Good sport, says Father rabbit.  Evidently I have clear ideas about fathers and crying.

Then come more words a seven-year-old shouldn’t know so casually. 

Rabbit season again. 

They stayed together but five got wounded and soon died. 

And father rabbit was the only one left.

Like a good survivor, Father rabbit quickly remarries and raises up five more rabbit children.  Father rabbit told them he was the only one left in his family.  Alice, his new mate, asks, What did you name your other babys?  and Father rabbit reels off the names of the dead in a loving litany.  Then tells them, We better get to sleep, its going to be a rough day. 

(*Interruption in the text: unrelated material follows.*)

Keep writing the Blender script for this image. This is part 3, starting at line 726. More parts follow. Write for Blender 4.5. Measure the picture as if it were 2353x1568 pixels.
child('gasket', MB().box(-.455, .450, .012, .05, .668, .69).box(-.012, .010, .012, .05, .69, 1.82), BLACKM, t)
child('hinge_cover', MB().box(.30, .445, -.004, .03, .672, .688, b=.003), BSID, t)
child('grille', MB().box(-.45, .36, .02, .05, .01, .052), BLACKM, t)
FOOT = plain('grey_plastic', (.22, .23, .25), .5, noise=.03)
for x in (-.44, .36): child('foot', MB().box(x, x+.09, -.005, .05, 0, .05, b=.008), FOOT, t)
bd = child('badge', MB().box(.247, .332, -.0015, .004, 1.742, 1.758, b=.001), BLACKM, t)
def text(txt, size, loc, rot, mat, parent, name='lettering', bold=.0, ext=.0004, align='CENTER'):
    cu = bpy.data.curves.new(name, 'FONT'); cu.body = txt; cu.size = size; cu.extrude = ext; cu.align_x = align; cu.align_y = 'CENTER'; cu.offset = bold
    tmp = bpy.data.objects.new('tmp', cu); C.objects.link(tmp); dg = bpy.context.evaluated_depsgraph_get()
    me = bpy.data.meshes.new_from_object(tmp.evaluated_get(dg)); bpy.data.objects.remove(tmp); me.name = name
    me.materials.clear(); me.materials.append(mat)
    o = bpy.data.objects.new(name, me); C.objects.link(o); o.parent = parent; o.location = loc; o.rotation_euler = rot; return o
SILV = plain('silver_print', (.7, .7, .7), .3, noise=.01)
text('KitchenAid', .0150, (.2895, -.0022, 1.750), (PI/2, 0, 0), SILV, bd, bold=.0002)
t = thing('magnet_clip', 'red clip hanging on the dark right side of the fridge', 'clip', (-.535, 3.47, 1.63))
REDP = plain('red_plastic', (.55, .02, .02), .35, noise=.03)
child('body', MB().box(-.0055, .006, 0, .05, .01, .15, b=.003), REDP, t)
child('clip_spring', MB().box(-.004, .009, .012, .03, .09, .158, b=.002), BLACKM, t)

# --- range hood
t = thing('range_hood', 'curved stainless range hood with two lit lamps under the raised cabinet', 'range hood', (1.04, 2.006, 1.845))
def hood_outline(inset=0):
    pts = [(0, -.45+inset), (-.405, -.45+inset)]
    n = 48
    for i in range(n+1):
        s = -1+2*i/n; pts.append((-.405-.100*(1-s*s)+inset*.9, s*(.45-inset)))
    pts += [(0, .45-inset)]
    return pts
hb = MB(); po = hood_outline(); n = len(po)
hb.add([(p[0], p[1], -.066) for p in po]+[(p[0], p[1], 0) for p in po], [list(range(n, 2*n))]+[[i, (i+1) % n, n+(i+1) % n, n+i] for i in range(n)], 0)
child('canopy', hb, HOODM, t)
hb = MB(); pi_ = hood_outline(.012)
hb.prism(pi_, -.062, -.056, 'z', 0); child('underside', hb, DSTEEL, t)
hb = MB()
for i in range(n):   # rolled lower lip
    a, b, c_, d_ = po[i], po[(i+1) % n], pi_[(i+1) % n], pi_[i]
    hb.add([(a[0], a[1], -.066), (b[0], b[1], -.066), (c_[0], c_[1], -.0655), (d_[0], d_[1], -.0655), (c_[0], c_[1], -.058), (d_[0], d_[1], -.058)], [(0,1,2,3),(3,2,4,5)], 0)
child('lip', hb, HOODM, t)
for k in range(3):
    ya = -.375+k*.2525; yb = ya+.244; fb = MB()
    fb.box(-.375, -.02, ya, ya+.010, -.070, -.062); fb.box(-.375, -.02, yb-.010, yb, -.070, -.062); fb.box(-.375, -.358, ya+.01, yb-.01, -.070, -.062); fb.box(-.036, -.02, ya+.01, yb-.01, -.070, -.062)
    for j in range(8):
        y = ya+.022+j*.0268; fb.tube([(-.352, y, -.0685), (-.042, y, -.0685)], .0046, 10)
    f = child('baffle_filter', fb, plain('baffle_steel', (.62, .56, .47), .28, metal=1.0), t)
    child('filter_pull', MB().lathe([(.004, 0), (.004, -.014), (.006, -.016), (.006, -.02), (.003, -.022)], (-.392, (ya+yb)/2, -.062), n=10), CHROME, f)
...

Uh-oh.  Is it rabbit season again?

But no, I'm the writer of this story.  I may be only seven years old, but I’ve had it with this murderous universe these poor rabbits find themselves in.  I know how to fix things.   

When they awoke they were in a strange place.  “it's a house” said father rabbit. A little human girl arrives and gives them all the feed and water they wanted. 

They are saved!  No more living in the wild wilderness of the outside world.  No more rabbit season, guns, hunting.  No more dead, missing or wounded children and parents.

They were very happy to be with the little girl, I write on the last page, and they lived happily ever after.  THE END.

This story marks the first time I ever used written words to save myself.  This story marks the first time I wrote down what had happened to me, and how much I wanted to be rescued. 

Forty-four years later, I finger these yellowing pages, the faded pencil on blue lines, the bright green yarn stitching the pages into my first book.  I have to smile.  There is no manly prince galloping up on his horse.  Father rabbit does not slay the rabbit hunters or lead his family to safety.  Mother rabbit does not sacrifice herself for the sake of her children, or if she does, it doesn’t work. 

No. 

As the author of this story, I’m seven years old, but I already know about genocide, abandonment, disappeared parents, hunger, hiding, tough love and a deep craving for home.  I’m seven years old and already I know how to trade independence for domesticity, wildness for the assurance of food, water and a nice cage (a temporary solution that will give me some serious issues with men and marriage later in life).

I’m seven years old.  My father, descendent of indigenous peoples ruthlessly diminished from one million to a few thousand, lives in a distant place called San Quentin not far from the missions that incarcerated our ancestors.  My four sisters from his first marriage have dropped off the face of the earth, though I can recite all their names.  My mother-who-disappeared-for-a-year has eventually returned; I’m still watching her every move to make sure she doesn’t run off again.  My two older siblings from her first marriage have been left behind in a foster home in California.  Once a year, my mother sobs over photographs of the baby girl who died from neglect.  My step-father moves us from one ramshackle trailer to the next as he patches together part-time jobs.  We can’t always pay the electric bill or fill the propane tanks.  We eat a lot of rice, beans, and USDA commodity food from the food bank.  I bounce from school to school, always a little behind everyone else, never on the same page of the reader or arithmetic book.

Notice that my rabbits form and re-form nuclear families, name their babies, celebrate holidays and birthdays, yet the concept of formal education is never mentioned?  School is not a friendly force for good in my life.  Yet.

But I'm seven years old and I’ve just figured out something enormous:  the alphabet is my friend.  Spelling may be tricky, writing may cramp my hand and teachers insist that my pencil grip is all wrong, but the alphabet makes me powerful in ways nothing else can.  Pencil and paper are my tools.  Words are my weapons.

Looking back at this story, I see it:  that little girl is going to use this alphabet to write her own way out of civilization.